• [Objective]: Copy every line of the entries that includes the word "pixels".

• [Material supplied]:
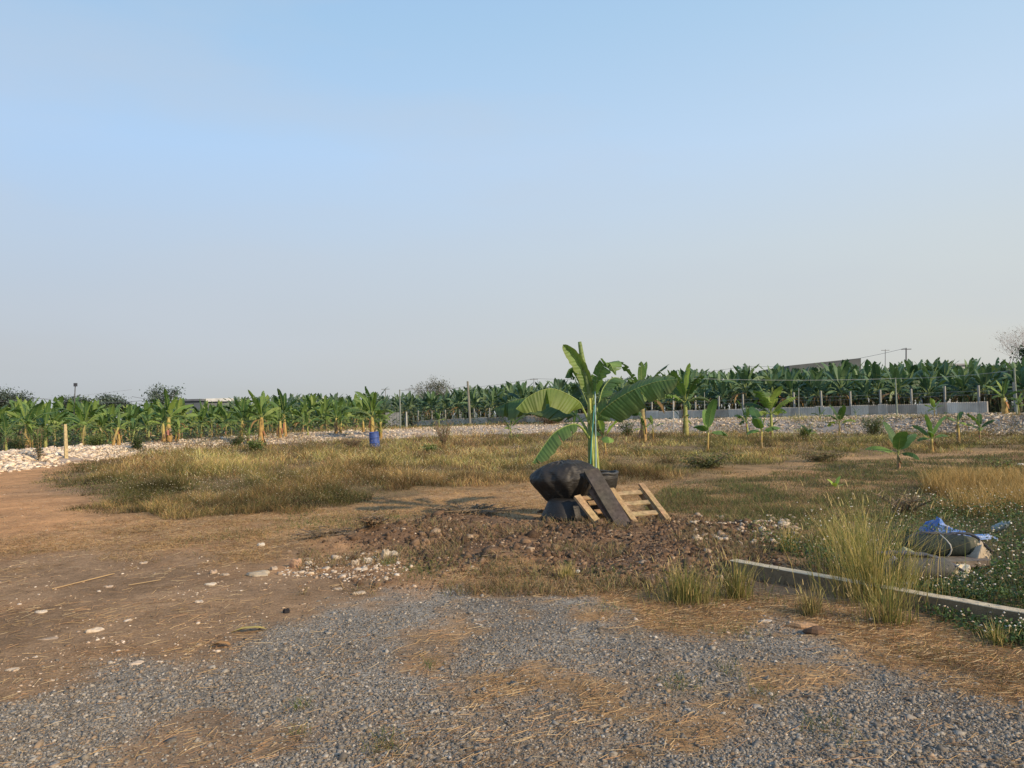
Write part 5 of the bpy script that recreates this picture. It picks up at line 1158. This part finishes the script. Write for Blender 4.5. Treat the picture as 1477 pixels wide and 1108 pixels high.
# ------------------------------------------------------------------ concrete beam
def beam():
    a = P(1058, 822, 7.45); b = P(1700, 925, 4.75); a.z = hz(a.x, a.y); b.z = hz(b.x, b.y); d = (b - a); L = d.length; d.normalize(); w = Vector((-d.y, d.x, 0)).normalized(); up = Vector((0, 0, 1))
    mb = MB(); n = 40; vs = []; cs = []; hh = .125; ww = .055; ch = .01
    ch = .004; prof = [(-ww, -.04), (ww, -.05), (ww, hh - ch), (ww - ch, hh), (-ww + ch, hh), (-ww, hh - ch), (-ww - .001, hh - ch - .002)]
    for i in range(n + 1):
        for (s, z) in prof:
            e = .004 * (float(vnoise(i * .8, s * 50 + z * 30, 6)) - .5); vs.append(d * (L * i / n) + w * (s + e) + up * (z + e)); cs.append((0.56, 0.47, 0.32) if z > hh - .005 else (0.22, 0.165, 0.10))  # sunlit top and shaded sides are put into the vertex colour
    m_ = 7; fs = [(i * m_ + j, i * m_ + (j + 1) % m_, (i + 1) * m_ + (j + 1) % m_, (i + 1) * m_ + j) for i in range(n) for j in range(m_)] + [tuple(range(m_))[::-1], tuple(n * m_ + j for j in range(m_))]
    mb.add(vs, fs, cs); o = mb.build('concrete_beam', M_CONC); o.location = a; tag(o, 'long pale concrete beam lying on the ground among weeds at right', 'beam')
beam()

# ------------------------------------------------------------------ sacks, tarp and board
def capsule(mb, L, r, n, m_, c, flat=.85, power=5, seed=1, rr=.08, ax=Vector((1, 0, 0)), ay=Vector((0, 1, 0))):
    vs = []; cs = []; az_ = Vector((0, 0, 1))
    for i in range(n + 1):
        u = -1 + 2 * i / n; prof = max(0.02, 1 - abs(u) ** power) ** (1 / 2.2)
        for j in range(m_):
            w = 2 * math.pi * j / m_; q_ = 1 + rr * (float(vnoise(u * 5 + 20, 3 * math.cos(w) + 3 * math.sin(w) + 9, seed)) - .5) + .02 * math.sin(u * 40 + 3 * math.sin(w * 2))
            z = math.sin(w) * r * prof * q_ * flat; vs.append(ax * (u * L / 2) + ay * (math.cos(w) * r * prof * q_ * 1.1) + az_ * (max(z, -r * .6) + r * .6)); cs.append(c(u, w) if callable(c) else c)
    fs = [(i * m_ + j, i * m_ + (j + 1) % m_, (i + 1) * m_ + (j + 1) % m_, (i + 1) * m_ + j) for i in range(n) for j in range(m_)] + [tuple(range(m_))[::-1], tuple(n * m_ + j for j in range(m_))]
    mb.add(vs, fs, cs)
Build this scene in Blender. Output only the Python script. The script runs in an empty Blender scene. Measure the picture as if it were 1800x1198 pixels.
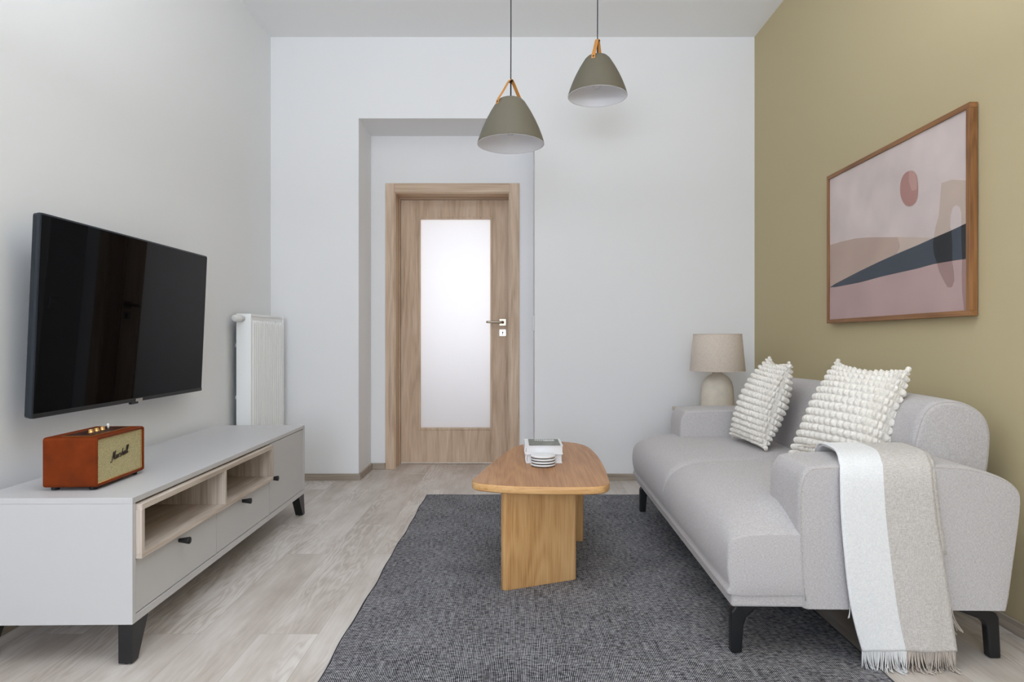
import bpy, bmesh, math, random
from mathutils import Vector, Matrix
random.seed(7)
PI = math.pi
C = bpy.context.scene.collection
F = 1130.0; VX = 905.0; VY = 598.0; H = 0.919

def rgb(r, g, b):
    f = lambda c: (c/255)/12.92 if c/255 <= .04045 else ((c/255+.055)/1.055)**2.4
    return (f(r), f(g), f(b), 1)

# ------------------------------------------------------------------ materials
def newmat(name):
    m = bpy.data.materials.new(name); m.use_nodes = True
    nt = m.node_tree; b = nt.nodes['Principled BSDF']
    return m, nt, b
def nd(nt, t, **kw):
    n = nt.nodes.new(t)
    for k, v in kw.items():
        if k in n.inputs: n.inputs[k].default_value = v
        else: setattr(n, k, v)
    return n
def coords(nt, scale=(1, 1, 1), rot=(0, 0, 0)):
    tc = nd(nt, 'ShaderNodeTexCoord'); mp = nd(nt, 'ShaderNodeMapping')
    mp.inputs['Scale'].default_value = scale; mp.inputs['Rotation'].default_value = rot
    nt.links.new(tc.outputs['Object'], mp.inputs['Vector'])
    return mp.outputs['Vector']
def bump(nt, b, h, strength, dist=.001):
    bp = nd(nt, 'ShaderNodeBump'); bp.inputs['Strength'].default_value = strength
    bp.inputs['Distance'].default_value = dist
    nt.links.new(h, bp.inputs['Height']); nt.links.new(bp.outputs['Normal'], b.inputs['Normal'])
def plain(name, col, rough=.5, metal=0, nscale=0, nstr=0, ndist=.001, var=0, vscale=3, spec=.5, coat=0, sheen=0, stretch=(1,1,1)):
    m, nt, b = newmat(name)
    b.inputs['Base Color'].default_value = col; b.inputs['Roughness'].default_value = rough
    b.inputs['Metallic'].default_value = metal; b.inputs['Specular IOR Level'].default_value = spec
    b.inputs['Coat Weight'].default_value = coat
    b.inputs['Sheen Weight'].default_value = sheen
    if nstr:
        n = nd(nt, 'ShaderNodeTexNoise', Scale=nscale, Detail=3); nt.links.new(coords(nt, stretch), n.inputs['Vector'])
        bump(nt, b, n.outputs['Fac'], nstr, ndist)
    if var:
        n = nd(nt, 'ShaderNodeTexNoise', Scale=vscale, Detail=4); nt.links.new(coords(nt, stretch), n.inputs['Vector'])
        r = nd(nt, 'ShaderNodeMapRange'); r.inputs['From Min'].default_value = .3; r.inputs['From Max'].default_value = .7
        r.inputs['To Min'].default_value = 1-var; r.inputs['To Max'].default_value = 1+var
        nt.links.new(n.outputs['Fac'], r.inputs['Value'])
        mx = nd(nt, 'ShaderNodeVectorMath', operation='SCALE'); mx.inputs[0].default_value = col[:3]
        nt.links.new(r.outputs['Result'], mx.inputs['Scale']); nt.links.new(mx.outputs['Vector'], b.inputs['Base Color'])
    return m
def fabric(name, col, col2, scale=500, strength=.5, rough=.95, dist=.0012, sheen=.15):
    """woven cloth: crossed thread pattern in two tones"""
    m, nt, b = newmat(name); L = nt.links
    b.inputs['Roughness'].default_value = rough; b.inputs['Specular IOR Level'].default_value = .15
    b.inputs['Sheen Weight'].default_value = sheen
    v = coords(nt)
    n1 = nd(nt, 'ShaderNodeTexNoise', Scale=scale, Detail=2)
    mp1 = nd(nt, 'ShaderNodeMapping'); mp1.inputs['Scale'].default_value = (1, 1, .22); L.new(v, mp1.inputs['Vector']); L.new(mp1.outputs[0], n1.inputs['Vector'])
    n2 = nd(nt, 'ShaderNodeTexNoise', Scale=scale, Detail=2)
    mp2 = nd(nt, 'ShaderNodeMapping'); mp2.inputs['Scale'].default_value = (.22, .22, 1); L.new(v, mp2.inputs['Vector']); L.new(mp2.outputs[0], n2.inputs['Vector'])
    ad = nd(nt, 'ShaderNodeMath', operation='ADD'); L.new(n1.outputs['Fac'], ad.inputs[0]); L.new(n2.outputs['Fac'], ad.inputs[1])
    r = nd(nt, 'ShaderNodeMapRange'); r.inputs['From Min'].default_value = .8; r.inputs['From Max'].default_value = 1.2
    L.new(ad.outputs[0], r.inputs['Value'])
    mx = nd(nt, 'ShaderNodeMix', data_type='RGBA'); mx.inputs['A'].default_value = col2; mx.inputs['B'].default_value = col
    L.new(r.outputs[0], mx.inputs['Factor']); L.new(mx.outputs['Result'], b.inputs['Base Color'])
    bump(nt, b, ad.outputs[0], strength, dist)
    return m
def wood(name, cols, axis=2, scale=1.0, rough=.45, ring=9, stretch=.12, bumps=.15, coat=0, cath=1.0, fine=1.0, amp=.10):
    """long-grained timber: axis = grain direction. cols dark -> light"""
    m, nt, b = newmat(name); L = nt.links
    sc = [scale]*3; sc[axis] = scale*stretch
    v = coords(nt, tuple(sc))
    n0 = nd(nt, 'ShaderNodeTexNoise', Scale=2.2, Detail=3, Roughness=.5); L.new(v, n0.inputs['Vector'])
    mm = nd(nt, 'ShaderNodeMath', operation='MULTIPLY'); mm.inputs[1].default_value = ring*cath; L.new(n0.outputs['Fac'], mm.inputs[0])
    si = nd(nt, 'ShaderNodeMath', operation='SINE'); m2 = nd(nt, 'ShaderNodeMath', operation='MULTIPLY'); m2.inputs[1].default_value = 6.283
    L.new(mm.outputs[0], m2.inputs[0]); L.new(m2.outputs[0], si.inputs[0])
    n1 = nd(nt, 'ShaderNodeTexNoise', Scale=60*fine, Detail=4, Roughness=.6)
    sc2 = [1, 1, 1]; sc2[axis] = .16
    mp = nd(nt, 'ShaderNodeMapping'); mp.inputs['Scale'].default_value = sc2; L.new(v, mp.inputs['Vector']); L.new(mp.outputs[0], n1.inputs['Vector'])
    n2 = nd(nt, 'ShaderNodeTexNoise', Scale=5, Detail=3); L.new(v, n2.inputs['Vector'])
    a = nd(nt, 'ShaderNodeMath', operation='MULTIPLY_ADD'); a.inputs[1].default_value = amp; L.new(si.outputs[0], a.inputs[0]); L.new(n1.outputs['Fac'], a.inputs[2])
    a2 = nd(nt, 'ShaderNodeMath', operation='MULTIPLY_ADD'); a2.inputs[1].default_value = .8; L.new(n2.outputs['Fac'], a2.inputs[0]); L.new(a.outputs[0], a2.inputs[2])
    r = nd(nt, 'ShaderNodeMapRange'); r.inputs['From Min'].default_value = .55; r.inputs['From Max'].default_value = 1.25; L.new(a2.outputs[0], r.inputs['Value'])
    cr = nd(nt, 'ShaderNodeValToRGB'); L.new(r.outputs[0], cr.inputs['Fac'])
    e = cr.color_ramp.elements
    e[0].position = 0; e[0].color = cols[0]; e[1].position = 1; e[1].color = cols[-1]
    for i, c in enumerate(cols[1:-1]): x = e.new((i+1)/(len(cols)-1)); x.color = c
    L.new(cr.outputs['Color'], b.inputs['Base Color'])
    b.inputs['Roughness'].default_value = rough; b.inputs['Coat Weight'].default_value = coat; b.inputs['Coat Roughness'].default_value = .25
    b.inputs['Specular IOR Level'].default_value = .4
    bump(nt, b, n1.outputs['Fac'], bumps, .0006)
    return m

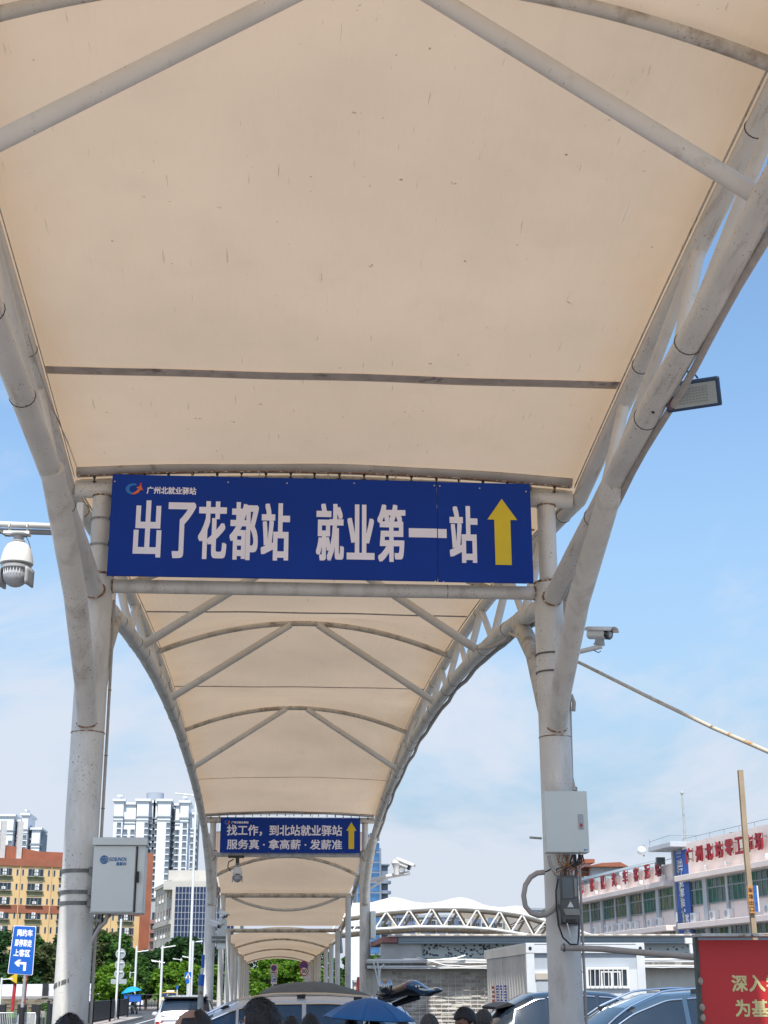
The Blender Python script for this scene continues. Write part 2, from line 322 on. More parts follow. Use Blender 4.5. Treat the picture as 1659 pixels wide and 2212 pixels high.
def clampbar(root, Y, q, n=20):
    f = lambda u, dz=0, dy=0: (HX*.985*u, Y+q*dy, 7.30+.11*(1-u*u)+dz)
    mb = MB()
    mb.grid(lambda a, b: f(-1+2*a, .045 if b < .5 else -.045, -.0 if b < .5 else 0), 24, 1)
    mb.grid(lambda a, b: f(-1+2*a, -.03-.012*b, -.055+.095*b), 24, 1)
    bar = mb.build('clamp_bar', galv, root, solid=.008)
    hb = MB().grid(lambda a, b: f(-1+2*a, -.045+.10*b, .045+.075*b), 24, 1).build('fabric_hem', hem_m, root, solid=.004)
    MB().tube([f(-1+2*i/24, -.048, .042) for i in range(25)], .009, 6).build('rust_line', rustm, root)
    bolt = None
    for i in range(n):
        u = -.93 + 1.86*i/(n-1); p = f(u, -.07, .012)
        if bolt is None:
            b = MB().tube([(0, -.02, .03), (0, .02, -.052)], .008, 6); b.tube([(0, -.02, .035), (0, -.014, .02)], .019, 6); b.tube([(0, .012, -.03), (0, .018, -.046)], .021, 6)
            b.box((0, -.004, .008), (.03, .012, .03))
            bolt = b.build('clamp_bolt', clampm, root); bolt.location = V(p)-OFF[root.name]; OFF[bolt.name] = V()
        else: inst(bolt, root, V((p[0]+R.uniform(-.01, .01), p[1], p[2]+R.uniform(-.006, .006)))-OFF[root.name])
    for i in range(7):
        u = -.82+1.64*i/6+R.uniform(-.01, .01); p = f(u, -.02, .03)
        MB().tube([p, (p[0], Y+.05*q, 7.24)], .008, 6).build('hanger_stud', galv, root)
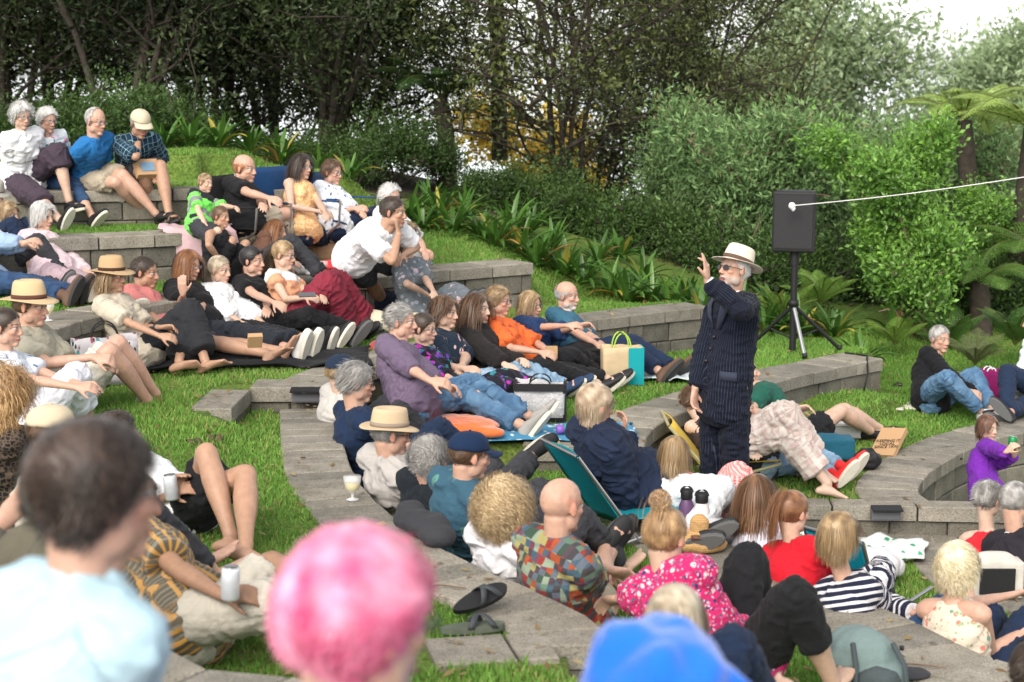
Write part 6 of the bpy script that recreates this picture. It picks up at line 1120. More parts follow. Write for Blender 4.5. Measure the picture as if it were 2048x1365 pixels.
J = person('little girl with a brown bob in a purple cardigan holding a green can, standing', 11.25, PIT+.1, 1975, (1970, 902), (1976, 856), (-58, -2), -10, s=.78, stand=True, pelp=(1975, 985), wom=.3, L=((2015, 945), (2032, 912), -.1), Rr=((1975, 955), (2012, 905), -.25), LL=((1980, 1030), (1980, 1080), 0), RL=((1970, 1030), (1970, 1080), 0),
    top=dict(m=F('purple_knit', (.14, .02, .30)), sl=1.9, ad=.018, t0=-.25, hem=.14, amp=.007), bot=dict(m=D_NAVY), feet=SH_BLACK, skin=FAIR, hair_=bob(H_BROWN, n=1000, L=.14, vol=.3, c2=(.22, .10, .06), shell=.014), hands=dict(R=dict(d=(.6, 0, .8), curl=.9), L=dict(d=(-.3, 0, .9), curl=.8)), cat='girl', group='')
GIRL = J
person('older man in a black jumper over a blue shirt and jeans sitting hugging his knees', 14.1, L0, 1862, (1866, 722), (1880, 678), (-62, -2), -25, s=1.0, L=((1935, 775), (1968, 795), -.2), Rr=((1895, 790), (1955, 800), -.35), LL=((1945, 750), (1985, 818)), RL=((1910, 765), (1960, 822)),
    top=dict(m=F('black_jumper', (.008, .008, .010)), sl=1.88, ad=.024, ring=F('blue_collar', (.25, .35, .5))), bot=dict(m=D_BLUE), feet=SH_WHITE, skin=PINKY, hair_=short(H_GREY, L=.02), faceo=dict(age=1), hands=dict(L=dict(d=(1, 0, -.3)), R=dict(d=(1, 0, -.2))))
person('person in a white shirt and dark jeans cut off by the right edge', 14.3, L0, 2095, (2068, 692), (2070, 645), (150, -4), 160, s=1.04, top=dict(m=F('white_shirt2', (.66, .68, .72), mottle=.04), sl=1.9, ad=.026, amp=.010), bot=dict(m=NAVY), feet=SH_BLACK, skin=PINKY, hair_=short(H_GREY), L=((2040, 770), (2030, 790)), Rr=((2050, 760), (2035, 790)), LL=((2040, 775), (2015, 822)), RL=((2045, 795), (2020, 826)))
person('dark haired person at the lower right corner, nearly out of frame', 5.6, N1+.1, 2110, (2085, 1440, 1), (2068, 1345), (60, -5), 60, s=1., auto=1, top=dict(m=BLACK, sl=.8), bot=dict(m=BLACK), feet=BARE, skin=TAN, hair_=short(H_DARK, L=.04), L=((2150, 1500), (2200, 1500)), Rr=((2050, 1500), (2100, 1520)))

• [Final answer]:
Write part 5 of the bpy script that recreates this picture. It picks up at line 1158. This part finishes the script. Write for Blender 4.5. Treat the picture as 1477 pixels wide and 1108 pixels high.
Build this scene in Blender. Output only the Python script. The script runs in an empty Blender scene. Measure the picture as if it were 1800x1198 pixels.
The Blender Python script for this scene continues. Write part 2, from line 322 on. More parts follow. Use Blender 4.5. Treat the picture as 1659 pixels wide and 2212 pixels high.
Write part 6 of the bpy script that recreates this picture. It picks up at line 1120. More parts follow. Write for Blender 4.5. Measure the picture as if it were 2048x1365 pixels.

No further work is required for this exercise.